Ali Atef : La mort du président iranien Ebrahim Raïssi dans le crash de son hélicoptère risque, en effet, de créer une période d’instabilité au sein de la République islamique, au moins jusqu’à l’annonce de la décision du guide suprême, l’ayatollah Ali Khamenei, concernant le futur président. Plusieurs scénarios sont prévus. Au cours des quelques heures entre l’annonce de l’accident de l’hélicoptère présidentiel et celle de la mort du président, le pouvoir a vite agi pour éviter la confusion avec l’annonce. Outre le président par intérim Mohammad Mokhber, ancien premier vice-président nommé en vertu de la Constitution, Ali Bagheri a été nommé à la tête de la diplomatie à titre provisoire remplaçant Hossein Amir-Abdollahian, mort dans le même crash.
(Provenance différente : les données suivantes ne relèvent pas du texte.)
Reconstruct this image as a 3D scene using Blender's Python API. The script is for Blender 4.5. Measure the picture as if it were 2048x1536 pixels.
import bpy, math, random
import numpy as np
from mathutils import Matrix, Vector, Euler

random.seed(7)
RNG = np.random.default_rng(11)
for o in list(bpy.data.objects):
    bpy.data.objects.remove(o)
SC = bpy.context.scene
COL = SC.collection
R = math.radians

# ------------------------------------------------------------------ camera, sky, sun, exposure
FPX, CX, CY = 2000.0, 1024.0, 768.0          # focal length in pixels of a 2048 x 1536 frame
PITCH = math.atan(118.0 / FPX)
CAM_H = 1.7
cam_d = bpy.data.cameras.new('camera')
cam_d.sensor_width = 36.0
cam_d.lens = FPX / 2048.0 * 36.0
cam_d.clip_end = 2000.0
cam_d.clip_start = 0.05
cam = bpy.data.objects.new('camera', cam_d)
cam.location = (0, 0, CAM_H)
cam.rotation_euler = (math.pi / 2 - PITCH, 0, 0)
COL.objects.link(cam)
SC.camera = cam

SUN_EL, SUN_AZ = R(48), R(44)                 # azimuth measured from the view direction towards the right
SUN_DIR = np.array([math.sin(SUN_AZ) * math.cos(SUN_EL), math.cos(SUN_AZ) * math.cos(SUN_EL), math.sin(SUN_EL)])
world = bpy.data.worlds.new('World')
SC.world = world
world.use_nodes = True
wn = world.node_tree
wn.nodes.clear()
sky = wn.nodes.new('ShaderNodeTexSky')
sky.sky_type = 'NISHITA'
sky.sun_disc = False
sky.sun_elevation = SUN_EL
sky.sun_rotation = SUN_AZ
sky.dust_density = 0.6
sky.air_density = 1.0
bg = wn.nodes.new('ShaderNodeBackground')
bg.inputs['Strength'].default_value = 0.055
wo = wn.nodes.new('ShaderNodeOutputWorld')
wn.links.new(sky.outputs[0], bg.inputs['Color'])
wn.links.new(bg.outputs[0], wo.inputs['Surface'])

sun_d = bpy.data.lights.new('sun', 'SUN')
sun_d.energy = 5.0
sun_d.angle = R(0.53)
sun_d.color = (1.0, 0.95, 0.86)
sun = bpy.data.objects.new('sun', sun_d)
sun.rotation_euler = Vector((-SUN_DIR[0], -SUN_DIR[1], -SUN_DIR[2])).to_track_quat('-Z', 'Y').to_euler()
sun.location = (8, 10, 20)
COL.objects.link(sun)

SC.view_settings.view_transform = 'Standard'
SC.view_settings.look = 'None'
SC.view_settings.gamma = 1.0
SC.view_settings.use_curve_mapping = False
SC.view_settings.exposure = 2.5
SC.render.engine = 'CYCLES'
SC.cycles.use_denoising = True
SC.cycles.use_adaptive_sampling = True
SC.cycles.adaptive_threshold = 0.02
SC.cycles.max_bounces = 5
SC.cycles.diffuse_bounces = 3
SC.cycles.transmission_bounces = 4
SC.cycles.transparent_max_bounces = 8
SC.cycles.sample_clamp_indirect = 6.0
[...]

Le guide suprême a aussi demandé une réunion le plus tôt possible des chefs du pouvoir judiciaire, du gouvernement et du Parlement pour fixer la date de la présidentielle afin d’éviter la moindre tension dans la période à venir, jusqu’à l’organisation d’élections. Conformément à la Constitution, le président par intérim doit organiser l’élection d’un nouveau président dans un délai maximum de 50 jours.
— Cette période n’est-elle pas propice à de nouveaux troubles comme ceux qui ont secoué le pays fin 2022 ? Et qu’en est-il des réformateurs et de l’opposition ?
— Les réformateurs peuvent s’allier à l’opposition et former un front uni pour affronter les conservateurs. Mais les élections sont très proches, ils n’auront pas le temps de bien se préparer pour faire front commun. Quant aux troubles internes, la vague de protestation qui a secoué l’Iran des mois durant en 2022 à la suite du décès de Mahsa Amini a été réprimée. Elle avait pourtant donné un certain espoir aux Iraniens alors que les conditions de vie sont très difficiles.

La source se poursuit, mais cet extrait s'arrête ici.